En France, le prix du tournesol est resté stable pour la qualité standard et remonte de 15 €/t pour le tournesol oléique. La prime oléique s’élève maintenant à 25 €/t, alors que les deux qualités étaient à parité l’année dernière à la même époque. Le prix Fob moyen mer Noire gagne, quant à lui, 5 $/t sur une semaine à 552 $/t, dans le sillage de l’huile.

 

La récolte des tournesols commence à peine dans la zone de la mer Noire dans les parcelles les plus précoces. En Ukraine, en plus de la surface record estimée, le rendement pourrait nettement s’améliorer sur une année. La récolte est ainsi prévue à un plus haut niveau historique de 16,3 Mt. Ce chiffre dispose encore d’un potentiel de hausse si les conditions climatiques favorables observées actuellement se maintiennent jusqu’aux moissons. En Russie, la production est également attendue en nette progression (à un second record historique) grâce à une surface et des rendements prévus en forte augmentation.

 

Par ailleurs, le ministère russe de l’Agriculture a fixé le droit d’exportation de l’huile de tournesol à 169,9 $/t à partir du 1er septembre (calculé sur la base d’un prix indicatif de 1 242,8 $/t).

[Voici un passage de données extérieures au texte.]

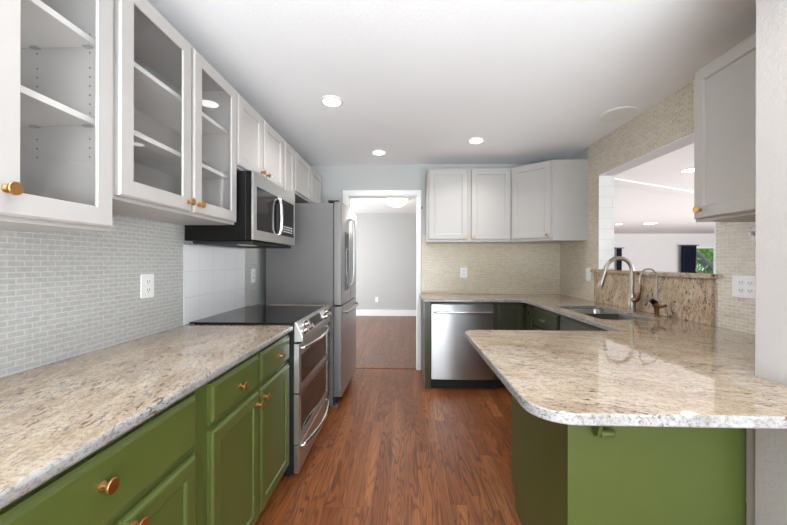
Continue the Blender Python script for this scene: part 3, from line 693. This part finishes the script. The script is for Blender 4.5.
door(s2, 0.022, 0.39, 0.108, 0.672, 'green_dark', DOOR_G, kn=(0.36, 0.64)); door(s2, 0.40, 0.768, 0.108, 0.672, 'green_dark', DOOR_G, kn=(0.43, 0.64))

# ------------------------------------------------------------------ PENINSULA BASE
pn = thing('peninsula_cabinet', 'green peninsula cabinet with plain painted back, under the overhanging worktop', 'cabinet', (0.58, 1.22, 0))
bm = prism([(0.006, 0.0), (0.568, 0.0), (0.568, 0.105), (0.637, 0.105), (0.637, ZB - 0.001), (0.006, ZB - 0.001)], 'x', 0.0, 0.018)
obj('side_panel', bm, M['green'], pn)
obj('back_panel', B((0.012, 0.607, 0.0, 0.018, 0.0, ZB - 0.001)), M['green'], pn)
obj('corner_post', B((-0.004, 0.0115, -0.004, 0.0055, 0.0, ZB - 0.001)), M['green'], pn, bevel=0.001)
obj('body', B((0.0185, 0.62, 0.0185, 0.617, 0.105, ZB - 0.001)), M['green'], pn)
obj('toe_kick', B((0.0185, 0.62, 0.54, 0.555, 0.0, 0.104)), M['toe'], pn)
rr = obj('face', B((0.0, 0.62, 0.6175, 0.637, 0.105, ZB - 0.001)), M['green_dark'], pn)
rr.location = (0.0185, 0, 0); rr.scale = (0.97, 1, 1)
bk = thing('counter_bracket', 'small green painted hook-shaped bracket on the peninsula back under the worktop', 'bracket', (0.661, 1.2195, 0.682))
obj('end_plate', prism([(0, 0.115), (-0.050, 0.115), (-0.048, 0.05), (-0.032, 0.008), (-0.016, 0.0), (0, 0.012)], 'x', 0.0, 0.012), M['green'], bk)
obj('roll', tube([(0.0125, -0.026, 0.016), (0.056, -0.026, 0.016), (0.062, -0.022, 0.018)], [0.014, 0.014, 0.009], 14), M['green'], bk, smooth=True)
obj('arm', B((0.0125, 0.066, -0.012, 0.0, 0.085, 0.115)), M['green'], bk, bevel=0.002)
tp = struct('trim_2', B((1.1885, 1.2250, 1.1705, 1.2190, 0.0, ZB - 0.002)), M['cab_grey'])

# ------------------------------------------------------------------ BACK WALL CABINETS
g = 'pale wall cabinets on the back wall'
YU = 3.735
ZC0, ZC1 = 1.505, 2.312
k1 = thing('wall_cabinet', 'pale double-door wall cabinet above the dishwasher', 'cabinet', (0.252, YU, 0), 0, g)
upper(k1, 0.908, ZC0, ZC1, YB - 0.0075 - YU, stiles=[(0, 0.02), (0.43, 0.47), (0.888, 0.908)], rails=[(ZC0, ZC0 + 0.03), (ZC1 - 0.03, ZC1)])
door(k1, 0.012, 0.434, 1.532, 2.298, 'cab_white', DOOR_W, kn=(0.408, 1.560), ks=0.9)
door(k1, 0.474, 0.896, 1.532, 2.298, 'cab_white', DOOR_W, kn=(0.502, 1.560), ks=0.9)
k2 = thing('corner_wall_cabinet', 'pale diagonal corner wall cabinet beside the pass-through wall', 'cabinet', (0, 0, 0), 0, g)
A0 = (1.1605, 3.735); A1 = (1.485, 3.452)
bm = prism([A0, A1, (T - 0.0005, 3.452), (T - 0.0005, YB - 0.0075), (1.1605, YB - 0.0075)], 'z', ZC0, ZC1)
obj('body', bm, M['cab_white'], k2)
dvec = Vector((A1[0] - A0[0], A1[1] - A0[1], 0)); dl = dvec.length; da = math.atan2(dvec.y, dvec.x)
dm = obj('door', panel(dl - 0.030, 0.766, [(a_, b_ ) for a_, b_ in DOOR_W]), M['cab_white'], k2, loc=(A0[0] + dvec.x / dl * 0.012, A0[1] + dvec.y / dl * 0.012, 1.532), rot=(0, 0, da))
dm.location += Vector((math.sin(da), -math.cos(da), 0)) * 0.0005
knob(dm, dl - 0.062, 0.028, s=0.9)

# grey cabinet on right wall
rc = thing('wall_cabinet', 'grey wall cabinet on the right wall, beside the pass-through', 'cabinet', (1.520, 1.825, 0), -PI / 2)
upper(rc, 0.640, 1.497, 2.285, T - 0.0005 - 1.520, mat='cab_grey', stiles=[(0, 0.02), (0.62, 0.640)], rails=[(1.497, 1.53), (2.25, 2.285)])
door(rc, 0.008, 0.632, 1.511, 2.268, 'cab_grey', DOOR_W, kn=(0.052, 1.555))
hd = thing('paper_holder', 'white rounded disc holder on the tiles under the grey cabinet', 'holder', (T, 1.80, 1.434))
obj('disc', lathe([(0, 0), (0.056, 0), (0.056, 0.010), (0.042, 0.020), (0.02, 0.025), (0, 0.025)], AX['-x'], 32), M['plastic'], hd, smooth=True)
obj('peg', lathe([(0, 0), (0.012, 0), (0.012, 0.03), (0.008, 0.034), (0, 0.034)], Matrix.Translation((-0.0252, 0, 0)) @ AX['-x'], 16), M['plastic'], hd, smooth=True)

# ------------------------------------------------------------------ OUTLETS
def plate(name, label, cat, loc, rz, n=1, w_=None):
    w_ = w_ or (0.072 if n == 1 else 0.118)
    t_ = thing(name, label, cat, loc, rz)
    obj('cover_plate', rbox(-w_ / 2, w_ / 2, -0.060, 0.060, -0.006, 0.0, 0.006), M['plastic'], t_, bevel=0.0015)
    for i in range(n):
        cx = 0 if n == 1 else (-0.024 + 0.048 * i)
        for cz in (0.021, -0.021):
            so_ = obj('socket', rbox(cx - 0.016, cx + 0.016, cz - 0.014, cz + 0.014, -0.008, -0.0062, 0.008), M['plastic'], t_)
            obj('slots', B((cx - 0.009, cx - 0.006, -0.0086, -0.0081, cz - 0.004, cz + 0.007), (cx + 0.006, cx + 0.009, -0.0086, -0.0081, cz - 0.004, cz + 0.007), (cx - 0.002, cx + 0.002, -0.0086, -0.0081, cz - 0.011, cz - 0.007)), M['slot'], so_)
    return t_
g = 'white wall outlets'
XM = XL + 0.0062
plate('wall_outlet', 'white outlet on the left wall tiles above the long worktop', 'outlet', (XM, 1.668, 1.163), PI / 2, w_=0.085)
plate('wall_outlet', 'white outlet between the stove tiles and the refrigerator', 'outlet', (XM, 2.865, 1.166), PI / 2)
plate('wall_outlet', 'white outlet on the back wall tiles above the dishwasher', 'outlet', (0.702, YB - 0.0062, 1.161), 0, w_=0.085)
plate('wall_outlet', 'white outlet low on the far wall through the doorway', 'outlet', (-0.66, 8.0998, 0.385), 0)
plate('double_outlet', 'wide white double outlet plate on the right wall below the grey cabinet', 'outlet', (T - 0.0002, 1.875, 1.157), -PI / 2, n=2, w_=0.150)
sw = thing('wall_switch', 'white wall switch on the right wall tiles near the back corner', 'switch', (T - 0.0002, 3.432, 1.166), -PI / 2)
obj('cover_plate', rbox(-0.042, 0.042, -0.063, 0.063, -0.006, 0.0, 0.006), M['plastic'], sw, bevel=0.0015)
obj('rocker', B((-0.016, 0.016, -0.010, -0.0062, -0.033, 0.033)), M['plastic'], sw, bevel=0.001)
ch = thing('wall_hook', 'tiny grey hook on the wall between doorway and pale cabinets', 'hook', (0.206, YB - 0.0002, 1.93))
obj('plate', rbox(-0.008, 0.008, -0.016, 0.016, -0.004, 0, 0.004), M['fridge_side'], ch)
obj('peg', lathe([(0, 0), (0.005, 0), (0.006, 0.014), (0, 0.016)], Matrix.Translation((0, -0.0042, 0)) @ AX['-y'], 12), M['fridge_side'], ch, smooth=True)

# ------------------------------------------------------------------ CEILING LIGHTS
def can(x, y, label, power=CAN_W, group='recessed kitchen ceiling lights', r=0.062):
    t_ = thing('recessed_light', label, 'ceiling light', (x, y, H), 0, group)
    obj('trim_ring', lathe([(r, -0.0005), (r + 0.020, -0.0005), (r + 0.020, -0.004), (r + 0.012, -0.008), (r, -0.009)], None, 32), M['trim'], t_, smooth=True)
    obj('lens', lathe([(0, -0.0095), (r - 0.001, -0.0095), (r - 0.001, -0.012), (r - 0.012, -0.015), (0, -0.016)], None, 32), M['lamp'], t_, smooth=True)
    if power: area('can_light', (x, y, H - 0.020), (0, 0, 0), r * 1.7, r * 1.7, power, CAN_COL, 'DISK', math.radians(125))
    return t_
can(-0.522, 2.425, 'lit recessed light left of centre, nearest the glass cabinets')
can(-0.270, 3.566, 'small lit recessed light nearest the doorway')
can(0.674, 3.239, 'lit recessed light in front of the back wall cabinets')
can(0.60, 1.10, 'added recessed light overhead above the peninsula, out of frame')  # unseen can, added because it lights the room
can(-0.40, 0.60, 'added recessed light overhead near the camera, out of frame')  # second unseen can, put in for the light it gives
sp = thing('ceiling_speaker', 'round white unlit ceiling cover beside the pass-through wall', 'ceiling cover', (1.655, 2.69, H))
obj('ring', lathe([(0.105, -0.0005), (0.128, -0.0005), (0.128, -0.006), (0.118, -0.011), (0.105, -0.011)], None, 40), M['trim'], sp, smooth=True)
obj('cover', lathe([(0, -0.004), (0.104, -0.004), (0.104, -0.009), (0, -0.009)], None, 40), M['plastic'], sp, smooth=True)
g = 'living room recessed lights'
can(3.55, 4.34, 'lit recessed light in the next room beside the grey cabinet', 25, g, 0.085)
can(7.2, 10.2, 'lit recessed light in the next room, small and far, mid opening', 25, g, 0.16)
can(6.42, 10.4, 'lit recessed light in the next room by the opening left edge', 25, g, 0.08)
can(8.5, 5.5, 'added recessed light of the next room hidden behind the grey cabinet', 25, g, 0.085)  # unseen can added to help light the next room
fl = thing('flush_ceiling_light', 'glowing round glass dome light on the ceiling beyond the doorway', 'ceiling light', (-0.14, 6.15, H))
obj('base', lathe([(0, -0.0005), (0.30, -0.0005), (0.30, -0.012), (0.285, -0.020), (0, -0.020)], None, 40), M['trim'], fl, smooth=True)
obj('dome', lathe([(0.0, -0.165), (0.04, -0.163), (0.10, -0.148), (0.15, -0.120), (0.19, -0.080), (0.21, -0.040), (0.21, -0.021)], None, 40), M['dome'], fl, smooth=True)
pl = bpy.data.lights.new('dome_light', 'POINT'); pl.energy = 7; pl.color = (1, 0.95, 0.86); pl.shadow_soft_size = 0.2
po = bpy.data.objects.new('dome_light', pl); COL.objects.link(po); po.location = (-0.14, 6.15, H - 0.42)

# ------------------------------------------------------------------ LIVING ROOM, GARDEN
def curtain(name, label, x0, x1, y, z0, z1, n=6, amp=0.05, gather=0.0):
    t_ = thing(name, label, 'curtain', (0, 0, 0)); bm = bmesh.new(); N_ = n * 8; rows = 7; G = []
    for j in range(rows + 1):
        v = j / rows; z = z1 + (z0 - z1) * v; row = []
        for i in range(N_ + 1):
            u = i / N_; xw = x0 + (x1 - x0) * u * (1.0 - gather * v)
            row.append(bm.verts.new((xw, y + amp * math.sin(u * n * 2 * PI), z)))
        G.append(row)
    for j in range(rows):
        for i in range(N_): bm.faces.new((G[j][i], G[j][i + 1], G[j + 1][i + 1], G[j + 1][i]))
    c_ = obj('cloth', bm, M['navy'], t_, smooth=True); s_ = c_.modifiers.new('thick', 'SOLIDIFY'); s_.thickness = 0.01
    obj('curtain_rod', tube([(x0 - 0.1, y, z1 + 0.02), (x1 + 0.1, y, z1 + 0.02)], 0.015, 10), M['black_matte'], t_, smooth=True)
    return t_
curtain('window_curtain', 'dark navy curtain drawn to the left of the garden window', 11.00, 11.56, 13.86, 0.02, 1.95, 5, 0.05, 0.12)
curtain('window_curtain', 'narrow navy curtain strip by the left side of the pass-through', 8.50, 8.68, 13.88, 0.02, 1.84, 2, 0.04, 0.0)
def tree(x, y, h_, lean, label, nl, spread, seed):
    rnd = random.Random(seed)
    t_ = thing('garden_tree', label, 'tree', (x, y, -0.12), 0, 'garden trees outside the far window')
    tp_ = [(0, 0, 0), (lean * 0.3, 0, h_ * 0.3), (lean * 0.7, 0.1, h_ * 0.6), (lean, 0, h_ * 0.9)]
    obj('trunk', tube(tp_, [0.26, 0.22, 0.18, 0.10], 10), M['bark'], t_, smooth=True)
    bm = bmesh.new()
    for _ in range(nl):
        c_ = Vector((lean * 0.6 + rnd.gauss(0, spread), rnd.gauss(0, spread * 0.6) + 0.6, h_ * 0.62 + rnd.gauss(0, h_ * 0.28)))
        if c_.z < 0.3: c_.z = 0.3 + rnd.random()
        q = Matrix.Rotation(rnd.uniform(0, 6.3), 4, (rnd.gauss(0, 1), rnd.gauss(0, 1), rnd.gauss(0, 1))); s_ = rnd.uniform(0.08, 0.17)
        v = [bm.verts.new(c_ + (q @ Vector(p)) * s_) for p in ((-1, 0, 0), (0, -0.5, 0.1), (1, 0, 0), (0, 0.5, 0.1))]
        bm.faces.new(v)
    obj('foliage', bm, M['leaf'], t_)
tree(18.3, 20.0, 4.0, -3.0, 'leaning grey-trunked tree outside the far window', 500, 0.7, 3)
tree(23.3, 27.0, 3.6, 0.3, 'bright leafy tree behind the leaning trunk in the far window', 7000, 2.2, 5)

En effet, à partir du 1er septembre 2021 et jusqu’au 31 août 2022, un nouveau mécanisme de calcul du droit d’exportation de l’huile de tournesol entrera en vigueur en Russie. Ainsi, une taxe flottante de 70 % calculée sur la base d’un prix indicatif sera appliquée sur les exportations et mise à jour tous les mois. Les prix intérieurs devraient s’ajuster à la baisse sous la pression de ce droit d’exportation.

 

À suivre : retours qualitatifs des récoltes de blé en Europe de l’Ouest, climat en mer Noire et en Europe (tournesol, colza), et en Amérique du Nord (maïs, canola, soja), demande des pays émergents en huiles, prix du pétrole et parité euro-dollar.